Cientista político da FGV, Marco Antonio Teixeira afirma que uma combinação de fatores pode ajudar a explicar as mudanças nas declarações de cor.
“Têm ocorrido situações em que pessoas começam a se reconhecer enquanto a condição étnica que antes não se identificavam. Mas teve aí recentemente a decisão sobre a alocação de recursos [com cota para negros] e é preciso ver se houve uma onda de alterações [na identificação]”, diz.
O advogado Rodrigo Pedreira, especializado em direito eleitoral, acredita que haverá casos de brancos identificados como negros e que isso deverá ser fiscalizado, embora ainda não tenha ficado clara qual seria a punição.
“Acredito que virão à tona, tanto por adversários quanto pelo Ministério Público quanto por militantes”, disse.
A reportagem encontrou candidatos estreantes cuja declaração de cor pode gerar confusão.
O empresário João Paulo Demasi, candidato a vereador em São Paulo pelo PSOL, afirma que um eventual aumento de candidaturas negras se dá “por uma mudança do próprio entendimento do ser humano em se identificar negro”.
Ou seja, por uma nova ou autoaceitação, segundo ele, mais do que por influência da nova regra eleitoral, que não estava colocada quando os partidos iniciaram a montagem de chapas, ainda no primeiro semestre.
Demasi, marido da apresentadora Bela Gil, é filho de mãe negra e pai branco e se identifica como preto em sua primeira eleição. Por ter cabelo liso, ele diz que dá explicações.
“Não é meu nariz, minha boca, meu cabelo que me identificam. Isso tem que mudar até pela educação. A identidade é uma percepção minha, não uma percepção sua”, afirma.
“Minha mãe é negra, é baiana. Eu era o menino preto numa escola de brancos. Eu sofri. Vi minha mãe chorar e chorei pela minha mãe, eu tenho a dor. Eu ouço ‘só podia ser preto’ desde os meus 12 anos. Me identifico preto desde criança”, diz.
Demasi afirma, portanto, que sua declaração como preto não tem a ver com a nova regra eleitoral. Ele argumenta, porém, que os partidos deveriam se propor a seguir a divisão igualitária de verba entre negros e brancos mesmo que o plenário do STF ao final decida que a regra não vale em 2020.

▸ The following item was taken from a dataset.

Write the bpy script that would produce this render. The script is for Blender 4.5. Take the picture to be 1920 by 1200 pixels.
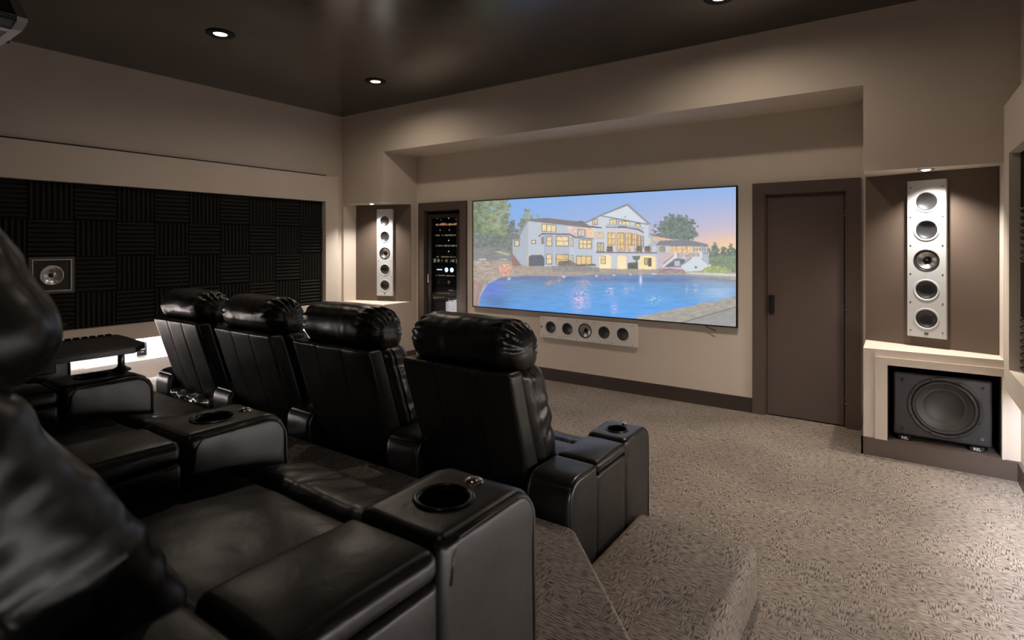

Marcos Medeiros, candidato a vereador pelo PT, afirma que também sofreu questionamentos na pré-campanha por ter se declarado negro. “Eu sou descendente de negros e me sinto negro, essa é a minha identidade. Às vezes há um preconceito em se assumir negro”, diz.
Ele afirma que seu despertar aconteceu em 2017, quando sofreu racismo em viagem a Santa Catarina.
”Por mais que a sociedade diga você é isso ou aquilo, você que tem que se determinar”, afirma ele. Para o candidato, o aumento de candidaturas negras é explicado pelo fato de pretos terem a consciência de que é preciso se lançar à política para ter voz, e não devido à fixação da cota financeira.